The American popularity of bicycles originated in Boston, which held the first U.S. bicycle race on May 24, 1878. In 1883, Abbot Bassett of Chelsea set out on the first recorded 100 mile bike ride, meandering on an adult tricycle along the North Shore to Ipswich and back home.
George Chinn of the Beverly Citizen and Marblehead Messenger published the Essex County Wheelman’s Handbook, providing cycling routes, maps and lists of local hotels and bicycle clubs. The magazine noted that Ipswich Roads “have the reputation of being the best in the county.” They currently have the reputation of being the worst.
In 1886 Boston businessman Pope introduced the Columbia Safety, a modern two wheel “safety” bicycle, priced at over $100 apiece, which enabled a cyclist from Newton to ride round-trip to Ipswich on the Newburyport Turnpike (Rt. 1) in 9 hours 50 minutes, setting a new record for a 100 mile ride. Pope advertised his bikes in a Boston publication called “The Wheelmen” and by 1890 the city had become the home of “Bicycle Fever”.
The bicycle was a freedom machine, enabling people who had never traveled far from home to ride dozens of miles in a day. Bicyclists filled the roads, wearing their finest cycling clothes while perched on the status symbol of the era. The bicycle was the fastest vehicle on the road, and The Boston Daily Globe began promoting races and social events throughout the area.

The photograph on the right shows sisters Flora and Susie Baker on a “Sociable”, a two-wheeled tandem bike with side-by-side seats and handlebars, convenient for courting (if you survived). The photo is courtesy of the Ipswich Historical Society
North Shore tricycle tours took women to Gloucester, Ipswich, Essex and Newburyport accompanied by men on bicycles or together on tandem tricycles. Despite enduring public rage, women began riding from home to work, and by the mid 1890’s two million American women owned or used bicycles.
In 1895, Boston’s Annie Londonderry became the first woman to bicycle around the world.
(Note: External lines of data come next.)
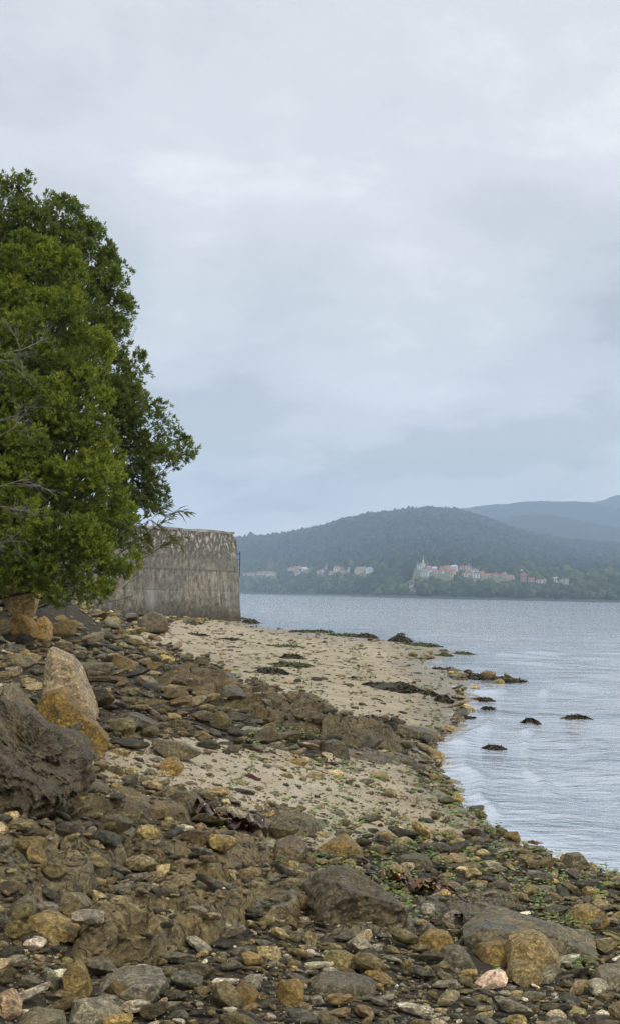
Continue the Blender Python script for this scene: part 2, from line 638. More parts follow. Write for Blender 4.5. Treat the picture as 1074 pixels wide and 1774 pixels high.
# ------------------------------------------------------------------ sea
th = np.unique(np.concatenate([np.linspace(-math.pi, math.pi, 49), np.linspace(-.09, .29, 170)]))
rr = np.concatenate([np.exp(np.linspace(math.log(6.5), math.log(70), 300)), np.exp(np.linspace(math.log(71), math.log(6000), 110))])
TH, RR = np.meshgrid(th, rr, indexing='ij')
wx, wy = (np.sin(TH) * RR).ravel(), (np.cos(TH) * RR).ravel()
dep = np.full(wx.shape, 4.0)
near = RR.ravel() < 170
dep[near] = -H0(wx[near], wy[near])
wr = RR.ravel()
wz = np.zeros_like(wx)
wv = np.random.default_rng(3)
for k in range(22):
    lam = 0.35 * (1.17 ** k)
    a = R_(200) + wv.normal(0, 0.45)
    kx, ky = math.cos(a) * 2 * math.pi / lam, math.sin(a) * 2 * math.pi / lam
    amp = 0.0042 * lam ** 0.8
    fade = np.clip(1.6 - (wr * 0.012) / lam * 2.2, 0, 1)
    wob = 1.6 * vnoise(p2(wx, wy, 0.35 / lam ** 0.5), 40 + k)
    wz += amp * fade * np.sin(kx * wx + ky * wy + wv.uniform(0, 6.28) + wob) * (0.55 + 0.75 * vnoise(p2(wx, wy, 0.13), 70 + k))
sh = np.clip(dep / 0.25, 0.25, 1)
wz *= sh
# low wavelets running in on the shallows
ph = dep * 34 + 2.2 * fbm(p2(wx, wy, 0.45), 3, 5)
crest = np.clip(np.sin(ph), 0, 1) ** 5
patch = sstep(-0.15, 0.45, vnoise(p2(wx, wy, 0.55), 9)) * ((dep > 0.02) & (dep < 0.34) & (wr < 40))
wz += 0.034 * crest * patch * np.clip(wr / 15, 0.8, 1.3)
wz = np.where(wr < 170, wz, 0)
ME = new_mesh('sea', np.stack([wx, wy, wz], 1), grid_faces(len(th), len(rr))[:, ::-1], None, True)
vattr(ME, 'depth', dep)
vattr(ME, 'foam', crest * patch * (dep < 0.26) + .8 * np.exp(-((dep - 0.075) / 0.05) ** 2) * sstep(0.0, 0.5, vnoise(p2(wx, wy, 0.30), 12) + 0.25) * (wr < 19))
m, nt, out = new_mat('sea_water')
pos = nt.nodes.new('ShaderNodeNewGeometry').outputs['Position']
b1 = noise_node(nt, mapping(nt, pos, (0.7, 1.2, 1)), 4.2, 5, 0.6, 0.3)
b2 = noise_node(nt, mapping(nt, pos, (0.4, 1.0, 1)), 0.55, 4, 0.55, 0.4)
b3 = noise_node(nt, mapping(nt, pos, (0.05, 0.12, 1)), 0.5, 3, 0.6)
calm = ramp(nt, attr(nt, 'depth', 'Fac'), [(0.05, 0.3), (0.6, 1.0)])
b1 = math_node(nt, 'MULTIPLY', b1, calm)
b2 = math_node(nt, 'MULTIPLY', b2, calm)
nrm = bump(nt, b2, 0.75, 0.34)
nrm = bump(nt, b1, 0.85, 0.085, nrm)
fr = nt.nodes.new('ShaderNodeFresnel')
fr.inputs[0].default_value = 1.333
lk(nt, nrm, fr.inputs[1])
gl = nt.nodes.new('ShaderNodeBsdfGlossy')
gl.inputs['Color'].default_value = (0.97, 0.97, 0.97, 1)
lk(nt, ramp(nt, b3, [(0.35, 0.04), (0.65, 0.10)]), gl.inputs['Roughness'])
lk(nt, nrm, gl.inputs['Normal'])
df = nt.nodes.new('ShaderNodeBsdfDiffuse')
df.inputs[0].default_value = (0.25, 0.27, 0.265, 1)
tr = nt.nodes.new('ShaderNodeBsdfTransparent')
tr.inputs[0].default_value = (0.86, 0.90, 0.88, 1)
dp = attr(nt, 'depth', 'Fac')
opq = math_node(nt, 'SUBTRACT', 1.0, math_node(nt, 'POWER', 2.718, math_node(nt, 'MULTIPLY', math_node(nt, 'MAXIMUM', dp, 0.0), -5.0)))
mx = nt.nodes.new('ShaderNodeMixShader')
lk(nt, opq, mx.inputs[0])
lk(nt, tr.outputs[0], mx.inputs[1])
lk(nt, df.outputs[0], mx.inputs[2])
mx2 = nt.nodes.new('ShaderNodeMixShader')
lk(nt, fr.outputs[0], mx2.inputs[0])
lk(nt, mx.outputs[0], mx2.inputs[1])
lk(nt, gl.outputs[0], mx2.inputs[2])
fo = nt.nodes.new('ShaderNodeBsdfDiffuse')
fo.inputs[0].default_value = (0.78, 0.79, 0.79, 1)
fn = noise_node(nt, mapping(nt, pos, (1, 0.5, 1)), 9, 6, 0.7, 1.2)
fm = math_node(nt, 'MULTIPLY', attr(nt, 'foam', 'Fac'), ramp(nt, fn, [(0.52, 0.0), (0.66, 0.5)]), True)
mx3 = nt.nodes.new('ShaderNodeMixShader')
lk(nt, fm, mx3.inputs[0])
lk(nt, mx2.outputs[0], mx3.inputs[1])
lk(nt, fo.outputs[0], mx3.inputs[2])
lk(nt, mx3.outputs[0], out.inputs[0])
ME.materials.append(m)
tag(obj('sea', ME), kind='structure')

# ------------------------------------------------------------------ far shore and hills


def horizon_py(px):
    return 1029 + (px - 537) * math.tan(ROLL)


def px_of_theta(t):
    return CX + np.tan(t) * F_PX


SH_X = [0, 424, 537, 640, 720, 900, 1074, 1500]
SH_R = [2300, 2000, 1650, 1350, 1190, 1170, 1180, 1250]
SIL_X = [-400, 200, 424, 470, 510, 560, 600, 640, 690, 745, 790, 830, 870, 900, 940, 1000, 1074, 1300, 1700]
SIL_Y = [960, 945, 930, 926, 921, 911, 898, 892, 888, 884, 888, 900, 914, 924, 934, 943, 950, 975, 1000]
RIDGE = 3600.0


def far_H(t, r):
    x = px_of_theta(t)
    r0 = np.interp(x, SH_X, SH_R)
    sil = horizon_py(x) - np.interp(x, SIL_X, SIL_Y)
    zr = 2 + sil / F_PX * RIDGE
    zv = 2 + (0.4 * np.interp(x, [424, 640, 740, 860, 1000], [36, 40, 46, 32, 30])) / F_PX * (r0 + 150)
    zv2 = 2 + (1.0 * np.interp(x, [424, 640, 740, 860, 1000], [44, 52, 62, 48, 40])) / F_PX * (r0 + 420)
    a = sstep(0, 1, (r - r0 - 420) / (RIDGE - r0 - 420))
    z = np.where(r < r0 + 15, -2 + 4.5 * (r - r0 + 12) / 27,
        np.where(r < r0 + 150, 2.5 + (zv - 2.5) * (r - r0 - 15) / 135,
        np.where(r < r0 + 420, zv + (zv2 - zv) * (r - r0 - 150) / 270, zv2 + (zr - zv2) * (0.45 * a + 0.55 * (r - r0 - 420) / (RIDGE - r0 - 420)))))
    z = np.where(r > RIDGE, zr - (r - RIDGE) * 0.25, z)
    X, Yv = np.sin(t) * r, np.cos(t) * r
    env = np.clip((r - r0 - 300) / 900, 0, 1) * np.clip((RIDGE + 500 - r) / 900, 0, 1)
    z = z + env * 26 * fbm(p2(X, Yv, 1 / 520), 4, 61)
    return z


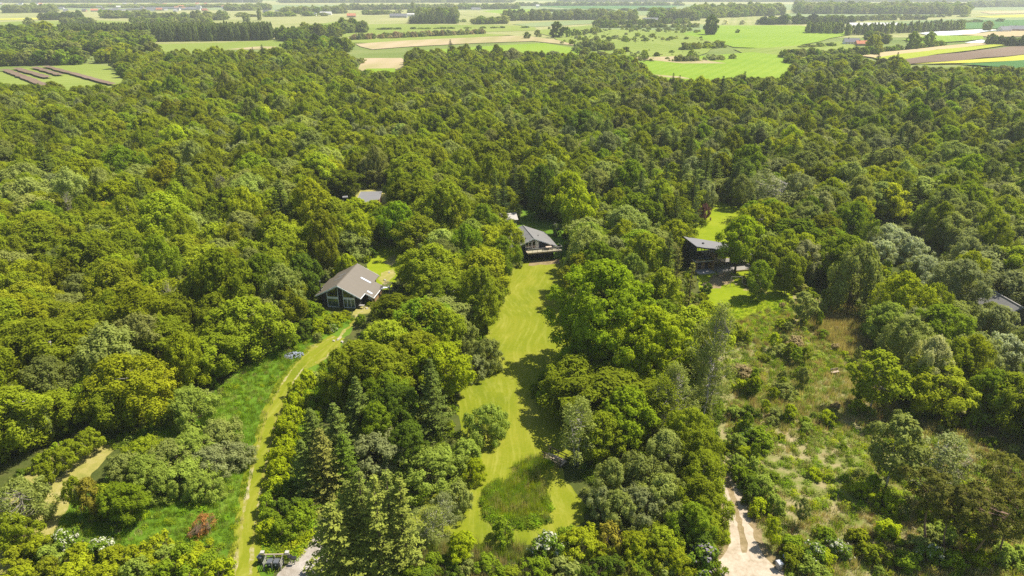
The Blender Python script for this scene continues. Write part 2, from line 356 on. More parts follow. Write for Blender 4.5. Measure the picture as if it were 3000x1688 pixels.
# ------------------------------------------------------------------ far fields
FM = {
 'pale': field_mat('pale_pasture', (.20, .225, .06), (.33, .31, .14), .3),
 'green': field_mat('green_pasture', (.145, .20, .025), (.235, .27, .06), .7),
 'bright': field_mat('bright_pasture', (.145, .24, .014), (.22, .30, .03), .5, 9),
 'crop': field_mat('young_crop', (.15, .20, .075), (.22, .26, .11), .2, 8),
 'darkcrop': field_mat('dark_crop', (.05, .13, .03), (.09, .18, .05), .2, 7),
 'yellow': field_mat('yellow_crop', (.34, .34, .03), (.50, .46, .08), .9, 6),
 'reed': field_mat('reed_field', (.28, .25, .10), (.42, .32, .20), .1, 30),
 'tan': field_mat('stubble_field', (.34, .27, .13), (.46, .36, .20), .8, 5),
 'soil': field_mat('ploughed_field', (.13, .09, .06), (.22, .16, .11), .8, 3),
 'lime': field_mat('lime_rows', (.22, .28, .02), (.34, .36, .04), .85, 5, .8),
 'plastic': field_mat('plastic_mulch', (.42, .46, .46), (.75, .77, .76), .75, 4, 1.4),
}
FIELDS = [ # material, outline as seen
 ('pale', [(-200,130),(1100,125),(2000,110),(3300,110),(3300,30),(-200,30)]),
 ('crop', [(-300,30),(3300,30),(3300,14),(-300,14)]),
 ('pale', [(-300,14),(1600,14),(3300,12),(3300,3),(-300,3)]),
 ('green', [(10,206),(100,197),(250,188),(300,189),(335,202),(400,240),(380,262),(320,268),(0,268),(-60,240)]),
 ('green', [(380,160),(440,131),(640,126),(820,117),(840,124),(835,140),(640,150),(560,165)]),
 ('reed', [(660,146),(760,137),(830,137),(800,146)]),
 ('pale', [(-100,102),(-100,76),(60,78),(118,84),(115,104)]),
 ('green', [(-100,72),(60,62),(300,60),(520,72),(300,76),(120,78)]),
 ('yellow', [(-100,60),(0,55),(130,52),(120,57)]),
 ('pale', [(440,63),(700,58),(780,70),(560,76)]),
 ('green', [(860,80),(1000,62),(1200,72),(1560,76),(1570,90),(1400,95),(1240,100),(1000,110),(860,105)]),
 ('pale', [(1000,66),(1180,52),(1260,60),(1205,70),(1040,72)]),
 ('pale', [(1070,43),(1080,28),(1240,26),(1235,44)]),
 ('pale', [(1340,42),(1390,30),(1500,40),(1480,52),(1380,50)]),
 ('bright', [(1410,34),(1500,26),(1570,28),(1540,36),(1480,42)]),
 ('crop', [(1570,32),(1800,26),(2000,36),(1900,46),(1620,40)]),
 ('darkcrop', [(1500,14),(2000,16),(1960,26),(1680,26)]),
 ('crop', [(1500,72),(1700,60),(1760,60),(1740,70),(1560,80)]),
 ('green', [(1000,126),(1050,116),(1420,100),(1500,104),(1100,128)]),
 ('reed', [(1040,130),(1240,117),(1480,107),(1540,107),(1660,122),(1690,136),(1560,122),(1400,128),(1200,138),(1080,146)]),
 ('bright', [(1240,150),(1400,138),(1600,128),(1700,145),(1720,170),(1500,180),(1260,178)]),
 ('reed', [(1040,210),(1060,172),(1180,172),(1185,204)]),
 ('bright', [(1060,215),(1080,204),(1160,203),(1170,212)]),
 ('green', [(1560,92),(1720,76),(1980,84),(2060,100),(2110,130),(2040,168),(1840,172),(1700,140)]),
 ('crop', [(1740,86),(1760,76),(2100,72),(2130,78),(2120,96),(2000,92)]),
 ('bright', [(2000,100),(2100,76),(2340,76),(2500,98),(2480,104),(2300,146),(2150,140)]),
 ('green', [(2150,146),(2260,142),(2500,120),(2520,160),(2400,172),(2200,170)]),
 ('bright', [(1700,238),(1860,185),(2000,170),(2200,155),(2320,168),(2320,210),(2300,240)]),
 ('reed', [(1840,172),(2000,168),(2130,188),(2000,190)]),
 ('reed', [(1850,216),(2000,228),(2020,236),(1890,226)]),
 ('crop', [(2300,40),(2820,42),(2700,52),(2480,56),(2320,62)]),
 ('crop', [(2490,70),(2900,52),(3000,50),(3000,60),(2700,72)]),
 ('darkcrop', [(2640,74),(2900,60),(3200,58),(3200,84),(2820,86)]),
 ('yellow', [(2850,50),(3050,42),(3200,41),(3200,50),(2900,53)]),
 ('tan', [(2870,36),(3200,30),(3200,38),(2900,42)]),
 ('plastic', [(2700,100),(2730,96),(2870,88),(2930,90),(2820,104),(2740,108)]),
 ('tan', [(2810,104),(2960,92),(3200,94),(3200,108),(2900,110)]),
 ('bright', [(2640,118),(2740,106),(2890,108),(2880,118),(2700,130)]),
 ('plastic', [(2830,128),(2890,120),(2900,126),(2860,130)]), ('plastic', [(2960,114),(3200,112),(3200,118),(2980,118)]),
 ('tan', [(2520,166),(2600,156),(2860,128),(2910,132),(2640,162),(2560,174)]),
 ('lime', [(2560,174),(2640,162),(2910,132),(2960,134),(2700,170),(2640,180)]),
 ('soil', [(2630,182),(2700,170),(2960,140),(3250,132),(3250,142),(2720,188),(2650,192)]),
 ('yellow', [(2690,192),(3250,144),(3250,170),(2850,190)]),
 ('darkcrop', [(2820,192),(3000,180),(3300,172),(3300,215),(3000,206)]),
]
for i, (mk, poly) in enumerate(FIELDS):
    sheet('field', G(poly), .05 + .03 * i, FM[mk], jit=2.0, step=40)
for a, b, wd in (((14,208),(136,256),6), ((46,204),(142,232),6), ((98,201),(178,224),5), ((134,198),(332,252),5)):
    sheet('ploughed_strip', strip([a, ((a[0]+b[0])/2, (a[1]+b[1])/2), b], wd), .05 + .03 * len(FIELDS), FM['soil'], jit=.4, step=6)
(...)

Arthur R. Lord grew up in the late 19th Century in a house at the corner of County Rd. and Waldingfield Rd., known at the time as “Underhill’s Corner.” The house was later moved to another location by the Tuckerman family. He wrote in his memoirs:
“Cycle Clubs of Boston staged “Century Runs” on summer Sundays. Sometimes one of these passed through Ipswich, en route to Newburyport, in the morning and again returning. In the morning I was in church but in the afternoon I saw all those beautiful “bikes” tooling merrily past our corner. My brother had a “big wheeler” a bicycle with a huge wheel in front and a tiny one trailing behind. I learned to ride it by mounting from the top of a wall, hitting each pedal a lick when it ros e within reach and continuing until the machine finally 15 deposited me in the ditch. My younger sister also mastered it to the same degree. But it was nothing like those sleek bicycles that I saw on Sundays.”


At the end of the century, Albert Pope turned his attention toward production of an electric automobile. Henry Ford began mass-production of the Model T in 1908 and soon thousands were being sold each day at the irresistibly low price of $240. The Newburyport Turnpike (Rt. 1) was paved in 1922 and Congress authorized massive paving of roads under Roosevelt’s Civilian Conservation Corps (CCC). By 1930 Ipswich citizens began the commute by automobile to Boston for work, leaving little time for what now were considered children’s toys. Ironically, the bicycle fed our insatiable appetite for travel, independence and faster mechanized transport. American’s love affair with the automobile began and with it came an end to cycling’s “Golden Age,” and bicycles became toys for children.
“Despite enduring public rage”
Why? What is it about cycling causes this reaction? A modern form of witches flying around on brooms?
Ipswich has a reputation for having the worst roads? Since when?